UNESCO and Other Agencies Deemed Contrary to American Interests
This was not the first time Trump laid bare his distrust of the UN. On 4 February, just two weeks into his second term, he signed orders withdrawing from the UN Human Rights Council (UNHRC) and the UN Relief and Works Agency for Palestine Refugees (UNRWA), halting funding entirely. He argued that U.S. taxpayers had long borne an outsized share of these institutions’ budgets, while their decision-making remained biased and unfair. Indeed, the U.S. seat was left empty during the 58th UN High-Level Session that month.
In July, Washington formalized its withdrawal from UNESCO. White House Deputy Press Secretary Anna Kelly said, “UNESCO pushes divisive cultural and social agendas, which are fundamentally at odds with the will of the American people. President Trump will always put America first and ensure U.S. participation in international bodies aligns with national interests.” State Department spokesperson Tammy Bruce added that UNESCO’s recognition of Palestine as a member state “directly contradicts U.S. policy and fuels anti-Israel rhetoric.”
The United States also announced it would not participate in the UN’s Universal Periodic Review (UPR) report scheduled for November. The State Department stated, “The United States will neither join the UPR mechanism nor submit a report,” explaining that participating would “ignore the fact that the UN fails to condemn the world’s most egregious human rights abusers.” It added pointedly, “The United States will not accept lectures on human rights from members such as Venezuela, China, or Sudan.” The UPR is a core UN mechanism assessing human rights conditions across member states and issuing annual recommendations.
China Exploiting U.S. Withdrawal to Promote Multilateralism
Observers warn that such moves under Trump are drastically undermining America’s global leadership. The progressive think tank Center for American Progress (CAP) argued in an April report that “President Trump’s foreign policy erodes America’s soft-power assets of democracy and human rights, effectively abandoning hard-won diplomatic standing,” and that “China is seizing this vacuum as a strategic opportunity to reshape world order.”
China, in contrast, has vigorously championed UN-led multilateralism. At a high-level UN session in February, Chinese Foreign Minister Wang Yi stressed peaceful and secure global governance. “The momentum of multilateralism is irreversible, and the UN’s role today can only be strengthened, not diminished,” he said, pointedly urging the U.S. to uphold the UN Charter’s founding principles.
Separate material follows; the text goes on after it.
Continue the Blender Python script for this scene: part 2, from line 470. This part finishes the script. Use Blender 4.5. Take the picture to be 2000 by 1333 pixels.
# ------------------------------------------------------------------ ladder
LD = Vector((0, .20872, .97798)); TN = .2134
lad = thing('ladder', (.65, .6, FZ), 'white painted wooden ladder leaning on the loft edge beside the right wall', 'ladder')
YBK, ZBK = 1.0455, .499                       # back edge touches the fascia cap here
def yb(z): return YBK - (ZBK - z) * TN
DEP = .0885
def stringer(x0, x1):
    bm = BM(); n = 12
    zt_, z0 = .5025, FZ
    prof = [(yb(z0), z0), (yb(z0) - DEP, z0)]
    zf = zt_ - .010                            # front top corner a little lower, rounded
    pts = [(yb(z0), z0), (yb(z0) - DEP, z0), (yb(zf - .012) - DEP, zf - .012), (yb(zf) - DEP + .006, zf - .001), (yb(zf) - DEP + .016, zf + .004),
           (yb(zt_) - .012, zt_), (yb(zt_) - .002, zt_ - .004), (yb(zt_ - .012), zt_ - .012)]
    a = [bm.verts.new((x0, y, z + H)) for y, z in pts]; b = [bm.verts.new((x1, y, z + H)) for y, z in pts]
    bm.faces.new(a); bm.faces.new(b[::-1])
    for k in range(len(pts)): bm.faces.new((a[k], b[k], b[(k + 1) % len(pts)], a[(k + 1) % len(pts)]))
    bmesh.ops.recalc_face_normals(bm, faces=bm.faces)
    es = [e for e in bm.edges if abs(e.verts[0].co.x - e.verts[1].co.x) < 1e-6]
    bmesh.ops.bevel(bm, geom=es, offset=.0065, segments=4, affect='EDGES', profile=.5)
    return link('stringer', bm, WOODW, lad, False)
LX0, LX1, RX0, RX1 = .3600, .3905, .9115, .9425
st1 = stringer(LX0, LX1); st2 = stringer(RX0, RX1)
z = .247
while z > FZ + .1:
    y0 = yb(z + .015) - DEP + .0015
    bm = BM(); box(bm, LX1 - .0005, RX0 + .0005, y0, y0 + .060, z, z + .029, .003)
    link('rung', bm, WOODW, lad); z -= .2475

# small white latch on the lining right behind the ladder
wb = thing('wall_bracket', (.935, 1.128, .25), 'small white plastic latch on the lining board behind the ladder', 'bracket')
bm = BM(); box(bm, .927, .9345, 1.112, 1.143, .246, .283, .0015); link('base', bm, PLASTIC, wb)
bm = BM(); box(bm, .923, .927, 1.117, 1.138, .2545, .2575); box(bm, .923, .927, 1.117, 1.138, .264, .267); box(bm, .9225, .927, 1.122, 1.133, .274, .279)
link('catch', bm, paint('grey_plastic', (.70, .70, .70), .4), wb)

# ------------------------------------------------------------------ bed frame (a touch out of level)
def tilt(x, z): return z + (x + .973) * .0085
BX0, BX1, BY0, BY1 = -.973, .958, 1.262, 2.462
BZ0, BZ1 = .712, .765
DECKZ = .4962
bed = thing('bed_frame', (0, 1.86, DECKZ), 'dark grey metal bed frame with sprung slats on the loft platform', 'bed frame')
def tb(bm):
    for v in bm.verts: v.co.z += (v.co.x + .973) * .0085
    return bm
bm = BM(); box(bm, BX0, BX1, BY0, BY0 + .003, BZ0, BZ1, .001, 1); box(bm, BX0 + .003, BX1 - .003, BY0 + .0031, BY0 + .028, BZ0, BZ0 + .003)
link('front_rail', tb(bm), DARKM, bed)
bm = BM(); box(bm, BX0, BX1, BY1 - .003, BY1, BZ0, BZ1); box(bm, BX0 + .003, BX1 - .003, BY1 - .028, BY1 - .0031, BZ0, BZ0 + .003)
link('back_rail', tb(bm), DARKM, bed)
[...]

He emphasized that China, as a founding UN member, has joined nearly all major international organizations and agreements, playing a “constructive role in resolving disputes peacefully.”
On 30 August, Xie Feng, China’s ambassador to the United States, addressed a Victory Day commemoration in San Francisco, urging Washington to recommit to multilateralism. “Eighty years ago, the U.S. and China, as victors of World War II, founded the UN together,” he said. “The United States must uphold the postwar international order and honor the principles of the UN Charter by practicing genuine multilateralism.” Two days later, President Xi Jinping delivered a keynote speech at the Shanghai Cooperation Organization summit, stressing the need for genuine multilateralism within the bloc of nations aligned against the West.